The deep-water coral systems on the mounds are especially fragile. Unlike shallow-water coral reefs, they are not adapted to cope with minor disturbances such as wave action. The mounds also support significant populations of the xenophyophore Syringammina fragilissima. This is a giant single-celled organism (a protozoan) that is widespread in deep waters, but occurs in particularly high densities on the mounds and the tails. Individual xenophyophores can grow to be larger than 20 centimetres (7.9 in) and are often very fragile. The corals themselves provide a habitat for a wide diversity of other marine life including sponges, worms, crustaceans and molluscs. Among these starfish, sea urchins and crabs. Various fish have been observed, including blue ling, roundnose grenadier, and the orange roughy.

Conservation efforts

On 23 October 2001, UK Minister Margaret Beckett made a commitment at WWF's Oceans Recovery Summit in Edinburgh to protect the Darwin Mounds. The summit launched the Edinburgh Declaration, targeting politicians and marine stakeholders alike to sign up to action to safeguard the seas. Deep water bottom trawling had been occurring in the area, with nets as heavy as one tonne dragged across the sea floor. Researcher Jason Hall-Spencer of the University of Glasgow had found pieces of coral at least 4,500 years old in the nets of trawlers operating off the coast of Ireland and Scotland. Pieces of coral up to 1 square metre (11 sq ft) were found in the nets of French trawling vessels that had been scraping the seabed 1 kilometre (0.6 mi) down. It is known that much coral was destroyed by these nets and the mounds themselves in some areas were found to be scraped and flattened. The mounds are ancient structures, and this damage is permanent.
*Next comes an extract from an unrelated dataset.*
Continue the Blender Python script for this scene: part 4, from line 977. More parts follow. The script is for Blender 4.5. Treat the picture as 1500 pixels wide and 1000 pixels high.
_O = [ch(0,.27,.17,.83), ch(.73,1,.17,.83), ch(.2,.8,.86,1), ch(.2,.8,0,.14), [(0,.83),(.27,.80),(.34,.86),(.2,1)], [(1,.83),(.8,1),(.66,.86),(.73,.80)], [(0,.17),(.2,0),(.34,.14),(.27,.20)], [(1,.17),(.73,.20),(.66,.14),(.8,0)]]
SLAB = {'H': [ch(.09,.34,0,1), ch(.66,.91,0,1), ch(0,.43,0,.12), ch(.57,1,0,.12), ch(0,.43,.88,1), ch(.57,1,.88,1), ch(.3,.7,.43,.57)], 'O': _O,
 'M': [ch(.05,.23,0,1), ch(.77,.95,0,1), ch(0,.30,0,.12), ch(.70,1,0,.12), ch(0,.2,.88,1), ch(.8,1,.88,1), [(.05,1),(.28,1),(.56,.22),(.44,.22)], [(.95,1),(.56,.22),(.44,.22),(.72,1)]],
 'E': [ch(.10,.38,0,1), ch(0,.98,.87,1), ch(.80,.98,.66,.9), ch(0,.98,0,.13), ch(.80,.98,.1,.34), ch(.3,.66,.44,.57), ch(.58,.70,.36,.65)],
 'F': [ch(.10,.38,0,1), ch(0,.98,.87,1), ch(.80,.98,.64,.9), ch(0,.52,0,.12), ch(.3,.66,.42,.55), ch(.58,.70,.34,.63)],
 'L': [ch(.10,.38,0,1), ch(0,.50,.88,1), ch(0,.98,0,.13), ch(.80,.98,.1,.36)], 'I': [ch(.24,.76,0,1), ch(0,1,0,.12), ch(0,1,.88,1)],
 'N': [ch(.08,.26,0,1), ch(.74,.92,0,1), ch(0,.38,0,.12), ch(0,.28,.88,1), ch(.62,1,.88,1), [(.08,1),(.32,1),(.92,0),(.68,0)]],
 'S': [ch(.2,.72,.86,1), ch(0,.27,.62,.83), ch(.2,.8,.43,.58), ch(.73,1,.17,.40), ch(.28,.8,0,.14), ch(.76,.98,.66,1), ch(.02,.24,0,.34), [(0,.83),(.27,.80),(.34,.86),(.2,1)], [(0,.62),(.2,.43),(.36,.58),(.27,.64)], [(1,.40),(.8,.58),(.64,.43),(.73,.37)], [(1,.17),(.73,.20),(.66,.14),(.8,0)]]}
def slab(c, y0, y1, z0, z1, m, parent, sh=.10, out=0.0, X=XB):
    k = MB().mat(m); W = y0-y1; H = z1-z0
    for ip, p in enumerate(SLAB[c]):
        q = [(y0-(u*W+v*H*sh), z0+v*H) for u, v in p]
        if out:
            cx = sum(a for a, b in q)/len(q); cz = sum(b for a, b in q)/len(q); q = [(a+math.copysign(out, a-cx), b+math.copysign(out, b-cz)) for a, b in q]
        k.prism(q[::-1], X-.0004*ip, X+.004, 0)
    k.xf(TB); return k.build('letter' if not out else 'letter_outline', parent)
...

After the discovery of the mounds, three well-documented surveys of the area were undertaken, one in June 1998 (Bett 1999), August 1999 (Bett & Jacobs 2000,) and twice during summer 2000 (B. Bett, pers. comm.). Instruments deployed during the studies included side-scan sonar, stills and video cameras and piston corers. However, the entirety of what was lost to heavy-netted fishing trawlers remains unknown. On 22 March 2004 EU Fisheries Ministers in Brussels agreed to give permanent protection to the United Kingdom's unique cold-water coral reefs, recognising the Darwin Mounds as an important habitat. As of 2004 deep-water bottom trawling in the area has been made illegal.